Brett, was your ferrocement interest a build-your-own-boat thing?

The boatyards in which I used to spend my summers were rife with ferrorcement projects, only a few of which ever proceeded as far as decking. (Turns out it takes considerable skill to get a fair hull, more than most amateurs could summon. One whole back row was filled with sad, misshappen hulks that their builders were too discouraged to finish, and had too much sunk cost to abandon.) I only saw one actually launch and go sailing.

So maybe you dodged a bullet.

A pool sounds like a much less risky application.

For fifty years, Seacliff beach in Aptos, on Monterey Bay in California has been the resting place of the SS Palo Alto, a 420' ferrocement tanker, one of two that the government built in 1919. The people who bought and beached it intended to use it as an amusement pier, but the hulk decayed much more rapidly than expected, eventually breaking in half, and it has long been fenced for public safety.

No, back in college, in the late 70's, I ran across a small book, practically a pamphlet, by some guy who was building the wildest organic shaped buildings using ferrocement. He'd heap up wet sand, cover it with the ferrocement, and then dig it out after the cement set up. It really inspired me, but when the time came to build my own home, I found local building codes made building anything at all unusual practically impossible. A pity, because once you get away from the boring world of stick built homes with drywall and siding, the range of options for cheap quality construction is amazing: Cordwood masonry, ferrocement, straw bale construction, rammed earth. All have their advantages, but building codes keep them from being used in most places.

I've thought of building a boat, but read enough about the realities of doing it ferrocement, that a composite wooden hull seemed more feasible.

On Interstate 280 south of San Francisco is an organic-form shotcrete house, locally famous as The Flintstone House for its rounded outlines. My understanding is that maintenance became problematic, and that it's hard to find buyers because the rounded-outline rooms will not actually hold much furniture.

That is an issue, no doubt about it. He mostly solved it with built-ins, but there's no question the resulting houses weren't as efficient in their use of square feet. But the square feet were cheaper...

Re maintenance, I've been house hunting the last few months, and have seen enough rotting houses full of black mold, (All because banks flatly refuse to do any maintenance on foreclosed properties, even if a few hundred dollars would preserve tens of thousands of dollars of value. Got me wondering if they're under orders to covertly reduce the housing stock, it's so economically irrational.) that I'm not fantastically impressed with the durability of conventional structures. Walk away from a conventional built house, and it's a ruin in a few years. A properly built concrete structure is inherently more durable.

Open threadily, I am shocked and grieved to learn that John Cole's cat Tunch was killed today. This was just hours after confirming that long-time human commenter "General Stuck" passed away in late June.

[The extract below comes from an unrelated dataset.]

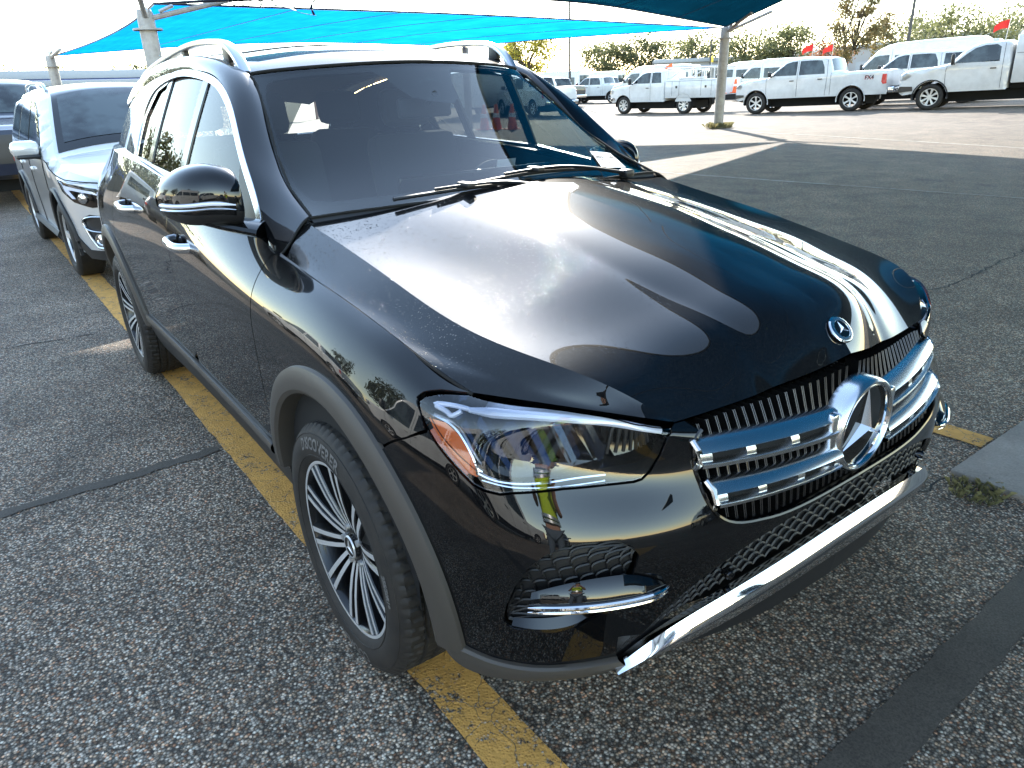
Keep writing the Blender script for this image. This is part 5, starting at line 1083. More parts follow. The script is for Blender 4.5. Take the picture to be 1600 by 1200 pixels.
def crew_truck(name, loc, rz, label, color='white', group='white fleet vehicles in the sunny lot', badge=False, cap=False, cat='pickup truck', prof=None):
    pf = prof or CREW
    if cap: pf = [p for p in CREW if p[0] > -2.7] + [(-2.76,1.91),(-3.0,1.93),(-4.5,1.92),(-4.80,1.86),(-4.90,1.42),(-4.945,1.1),(-4.94,.82),(-4.93,.66)]
    v = Veh(name, loc, rz, label, cat, group, pf, .995, 3.68, .41, M[color], bottom=.56, tum=.20, zb=1.28, taper=(.16, .05), r=.07)
    v.window([(-.62,1.385),(-.90,1.62),(-1.16,1.81),(-1.40,1.865),(-1.58,1.87),(-1.58,1.37)]); v.window([(-1.68,1.37),(-1.68,1.87),(-2.3,1.865),(-2.50,1.84),(-2.62,1.60),(-2.66,1.37)])
    v.band(-1.20, -.46, 1.36, 1.92, -.92, .92, 'windscreen', 'farglass'); v.band(-2.91, -2.74, 1.42, 1.88, -.85, .85, 'rear_glass', 'farglass')
    if cap: v.window([(-2.85,1.45),(-2.85,1.83),(-4.55,1.82),(-4.68,1.45)])
    v.seam([(-.42,1.36),(-.40,1.2),(-.42,.62)]); v.seam([(-1.63,1.9),(-1.63,.60)]); v.seam([(-2.72,1.86),(-2.76,1.3),(-2.72,.60)]); v.seam([(-2.90,1.38),(-2.90,.62)])
    v.handle(-1.42, 1.18); v.handle(-2.50, 1.19); v.mirror(-.60, 1.36, (.10, .22, .20))
    v.patch([(.94,.98),(.92,1.13),(.80,1.17),(.60,1.10),(.66,.98)], 'headlight', 'lens'); v.band(.90, .99, .70, 1.12, -.78, .78, 'grille', 'plastic')
    v.patch([(-4.86,1.24),(-4.72,1.24),(-4.70,.98),(-4.76,.90),(-4.88,.92)], 'taillight', 'redlight', off=.012)
    v.patch([(.94,.60),(.93,.76),(.52,.74),(.50,.66)], 'front_bumper', 'plastic', off=.02); v.bx('rear_bumper', 'chrome', ((-5.03, 0, .70), (.20, 1.86, .20)), bev=.04); v.bx('step_pad', 'blackplastic', ((-5.0, 0, .815), (.22, 1.5, .02)))
    for cx in (0., -3.68):
        m = MB(); th = np.linspace(-.12, math.pi + .12, 26); q = v.side(np.stack([cx + (v.ra + .02) * np.cos(th), v.wr + (v.ra + .02) * np.sin(th)], 1), .004); m.tube(q, .022, 6, flat=.7); pair(m).build('arch_lip', M[color] if color != 'white' else M['white'], v.e)
    if badge:
        for txt, mt_, dx in (('FX4', 'ink', 0.),):
            V, F = textmb(txt, .19, .004); m = MB(); y = v.side(np.array([[-4.3, 1.14]]))[0][1]
            m.add(np.stack([-4.28 - V[:, 0], np.full(len(V), -y + .006), 1.15 + V[:, 1]], 1), F); m.build('lettering', M['ink'], v.e)
            m = MB(); m.add(np.stack([-4.28 - V[:, 0] * 1.0 + .008, np.full(len(V), -y + .004), 1.142 + V[:, 1]], 1), F); m.build('lettering_shadow', M['flag'], v.e)
    if cap is False: v.bx('tailgate_handle', 'blackplastic', ((-4.957, 0, 1.22), (.02, .26, .07)))
    v.bx('licence_plate', 'paper', ((-5.135, 0, .70), (.012, .30, .15)), bev=.003); v.wheels(nsp=6); return v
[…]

The food is lousy, and the portions are too small.

The design of the walkways was theoretically sound,

From what I've read, this is not true at all. After the incident, the original design was later shown to be sufficiently weak that it would have collapsed eventually.

but it was so difficult to actually build it as designed that the men on the scene made changes to ease their jobs... which dramatically reduced the strength of the structure.

This is not the whole truth at all. The construction crew asked for engineering changes from the structural engineers, and engineers agreed. They signed off on the changes. As in, the modified drawings literally have the engineers' signatures. The modified design was insufficient to bear the load. But, as I explained above, the original design was also insufficient.

Going on what the book had to say, Turb. You may be right, in which case the author was wrong.